Christophe Patillon remémora l'histoire du mouvement ouvrier car actuellement, dans le néo-capitalisme, "c'est l’individu qui prime, au détriment du collectif – alors que le mouvement ouvrier s’est construit contre cette idée-là." En déclarant que l'inégalité femmes/hommes dans le travail correspond à la mentalité ambiante et sert les intérêts du patronat, le conférencier s'attira des contradictions dans la salle. Une femme dit que son discours masquait des évolutions à l'œuvre, dont elle cita des exemples, et qu'il fallait faire savoir aux jeunes filles comme à leurs parents, pour accompagner l'élan vers l'avenir. Un homme déplaça la discussion vers la responsabilité du consommateur qui sciemment, par manque d'argent souvent, achète des biens dont le bas prix dénonce un système de travail défavorable aux employé.es. En réponse à ces deux interventions, Christophe Patillon se défendit de considérer tous les employé.es comme parfait.es. Mais il avoua en avoir assez des discours appelant les jeunes à une combativité qui leur garantirait une vie professionnelle réussie. "Le discours de la vérité peut aider les gens. On assiste à un délitement du salariat. On favorise l'auto-entreprenariat, ça fabrique des arrogant.es, et des frustré.es à la finale. Les gens ne pensent qu'à ne pas dépasser leur bénéfice autorisé pour ne pas payer de taxes." Une membre de Style Alpaga raconta ses problèmes avec l'Éducation nationale. Elle soulignait ainsi la difficulté de concilier travail et éducation des enfants en tant que mère seule. Une situation qui suscita de nombreux commentaires dans la salle, sur laquelle il conviendra de revenir dans un autre débat, puisque le temps réservé à celui-ci était écoulé. On pourra aussi y transmettre les témoignages écrits des membres de Style Alpaga, dont un seul fut choisi pour être lu publiquement. Il devait ce privilège à ce qu'il émanait d'un garçon - le seul au sein de l'association.

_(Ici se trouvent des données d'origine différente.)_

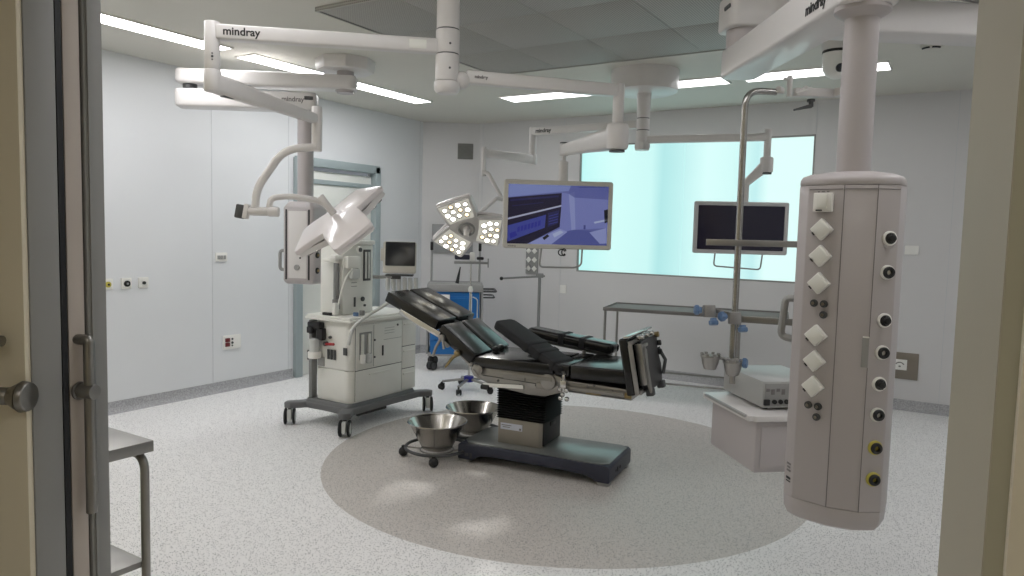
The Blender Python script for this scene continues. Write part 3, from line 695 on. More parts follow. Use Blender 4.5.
for k in range(4): sp([(.41, .52+k*.045), (.50, .475+k*.045), (.50, .485+k*.045), (.41, .53+k*.045)], 'blue', 5)
sp([(.20, 1), (.52, .73), (.60, .78), (.44, 1)], 'lite', 5)
sp([(.35, .89), (.40, .83), (.42, .86), (.37, .93)], 'dark', 6); sp([(.45, .82), (.53, .76), (.56, .79), (.47, .88)], 'brt', 6)
sp([(.82, .78), (.99, .70), (1, .96), (.93, .97)], 'lite', 5); sp([(.86, .60), (.99, .55), (.99, .58), (.87, .63)], 'brt', 5); sp([(.96, .40), (1, .38), (1, .60), (.97, .62)], 'dark', 5)
sp([(.76, .66), (.78, .66), (.78, .73), (.76, .73)], 'dimb', 5)
sp([(.70, .02), (.99, .0), (.99, .012), (.70, .035)], 'dimb', 5)
b.build('screen', ['scr_'+k for k in names], t)
text('mindray', .017, fx @ Matrix.Translation((-.30, -.208, .0065)), 'inkg', t, 'brand_lettering', .0003, world=False)
b = MB(); pts = [V((.01, -.01, -.20)), V((-.115, -.0, -.34)), V((.145, 0, -.34)), V((.17, .0, -.20))]
b.tube(fil([V((-.10, .01, -.20)), V((-.115, .0, -.345)), V((.125, .0, -.345)), V((.165, .0, -.325)), V((.17, .01, -.20))], .03), .006, 8); b.build('handle', 'mgrey', t)
b = MB(); b.tube([V((.03+.022*math.cos(a), -.01, -.245+.02*math.sin(a))) for a in [rad(20+k*20) for k in range(17)]], .004, 6); b.tube([V((.045+.014*math.cos(a), -.01, -.243+.022*math.sin(a))) for a in [rad(20+k*20) for k in range(16)]], .004, 6); b.build('hanging_cable', 'ink', t)

cm2 = W(740.5, 228, 5.88)
rz2 = YAW-math.atan((741-512)/FPX)+rad(10)
t, fx, iw, ih = monitor('dark switched-off monitor in front of the bright window', cm2, .745, .425, rz2, .032, 'bezelg', 0)
b = MB(); b.prism(rrect(iw-.002, ih-.002, .003), .0005, .002, Mx=fx); b.build('screen', 'dscreen', t)
b = MB(); b.tube(fil([V((-.19, .01, -.20)), V((-.20, 0, -.315)), V((.17, 0, -.335)), V((.185, .01, -.20))], .03), .006, 8); b.build('handle', 'mgrey', t)

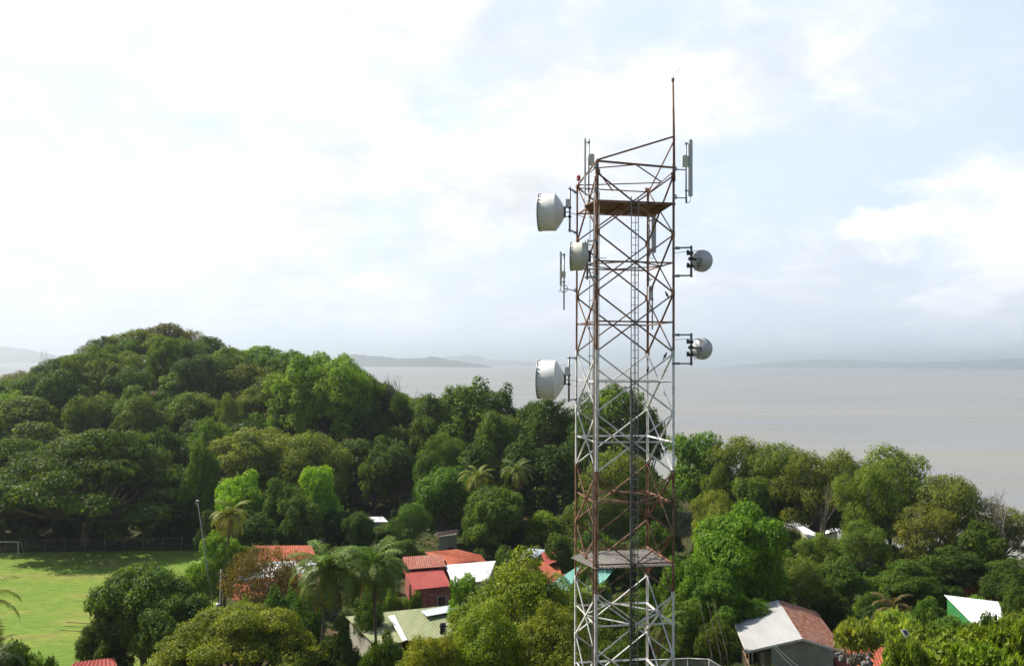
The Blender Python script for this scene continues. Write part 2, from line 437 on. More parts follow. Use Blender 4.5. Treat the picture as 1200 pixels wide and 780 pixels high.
VAR = {}
def variants(key, n, **kw): VAR[key] = [make_variant(**kw) for _ in range(n)]
variants('far', 7, Rr=5.5, H=12, zb=1.5, lobes=26, lobe_r=.29, tufts=24, per=15, tuft_r=.52, leaf=.4, core=22, flat=.75)
variants('farfine', 3, Rr=5.5, H=12, zb=2, lobes=26, lobe_r=.27, tufts=22, per=20, tuft_r=.75, leaf=.33, core=16, tuft_flat=.55, gap=.08, flat=.7)
variants('column', 4, Rr=3.6, H=13, zb=0, lobes=26, lobe_r=.33, tufts=22, per=16, tuft_r=.5, leaf=.36, core=26, kind='column')
variants('mid', 6, Rr=5, H=9.5, zb=.8, lobes=30, lobe_r=.27, tufts=30, per=24, tuft_r=.42, leaf=.27, core=26, flat=.8)
variants('big', 2, Rr=11, H=17, zb=3, lobes=70, lobe_r=.18, tufts=42, per=24, tuft_r=.58, leaf=.34, core=30, flat=.9, trunk_r=.5)
variants('midloose', 5, Rr=5, H=10, zb=.8, lobes=30, lobe_r=.26, tufts=28, per=26, tuft_r=.6, leaf=.25, core=16, gap=.1, bark=PALEBARK, trunk_r=.2, tuft_flat=.7, width=.45, flat=.75)
variants('umbrella', 2, Rr=13, H=13, zb=2.5, lobes=64, lobe_r=.18, tufts=36, per=26, tuft_r=.85, leaf=.34, kind='umbrella', core=40, tuft_flat=.35, trunk_r=.55)
variants('near', 3, Rr=5, H=9, zb=.5, lobes=36, lobe_r=.25, tufts=44, per=32, tuft_r=.46, leaf=.23, core=50)
variants('nearcanopy', 1, Rr=7, H=8, zb=2.5, lobes=60, lobe_r=.18, tufts=50, per=36, tuft_r=.42, leaf=.16, core=50, kind='umbrella', tuft_flat=.6, trunk_r=.4)
variants('nearloose', 3, Rr=5, H=11, zb=1.5, lobes=46, lobe_r=.2, tufts=30, per=26, tuft_r=.5, leaf=.2, core=10, gap=.25, width=.55)
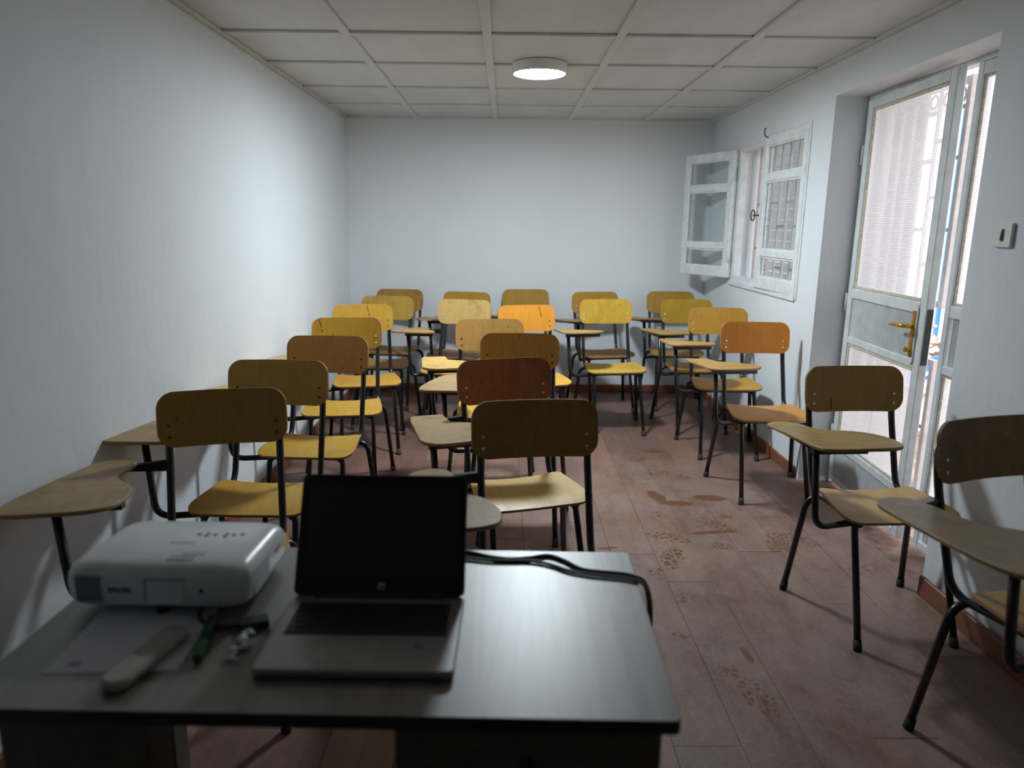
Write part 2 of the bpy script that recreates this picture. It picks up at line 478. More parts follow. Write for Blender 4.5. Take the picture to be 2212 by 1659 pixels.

En clôture de cette après-midi, furent annoncées les délibérations du jury. Il y avait des Prix pour tous les binômes, mais différents selon la place dans le classement. Pour les premières : une journée dans l'atelier du maître chocolatier Vincent Guerlais. Heureux hasard, ce sont les sœurs Azara et Fatima qui l'emportèrent avec leur tenue de cuisinière.